New York-based startup REZI has just cut a deal to more than double the number of Austin buildings where it handles rentals.
The proptech iRenter, which guarantees landlords market rents for units and then leases them out quickly through an AI-powered rental app, has partnered with Rastegar Property Company, an Austin-based private real estate investment firm, to take over the rental of 200 units across nine of the firm’s developments in Austin.
REZI’s largest presence in the Lone Star State is in Austin — it already has deals for eight buildings in the city, with 71 units up for rent as of press time.
REZI was attracted to the capital city’s thriving tech market, which has drawn a wide base of tech workers liable to want to try the firm’s rental app.
“We chose Austin because they’ve been a very tech-forward market, and we think the expectations of the Austin community are really aligned with the tech-enabled leasing platform that we know that REZI has developed,” said Tom Smith, REZI’s chief revenue officer.
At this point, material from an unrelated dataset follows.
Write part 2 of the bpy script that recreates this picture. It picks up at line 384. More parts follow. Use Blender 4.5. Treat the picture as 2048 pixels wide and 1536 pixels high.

“Austin is very much the new Silicon Valley — or Silicon Hills, as we call it — so it made a lot of sense from a cultural perspective to roll out in Austin,” said Rastegar founder and CEO Ari Rastegar, “because of the amenability that Austin has to technology companies, to disruption, and to growth.”
REZI has already expanded into other markets, including Washington, DC, Los Angeles, San Francisco, Chicago, and Miami.
REZI and Ratsegar’s Austin deal includes apartments ranging from studios to three-bedroom units in some of the city’s largest submarkets, including West Lake Hills, Mueller, Hyde Park, Highland Heights, Clarksville, and South Austin, the latter of which has attracted other apartment developers as well.
Ratsegar has renovated the nine buildings to the tune of about $22,000 per unit, upgrading them from Class C and B properties to Class A interior finish-outs. Several of the complexes have pools, but most of them do not feature high-end amenities like gyms.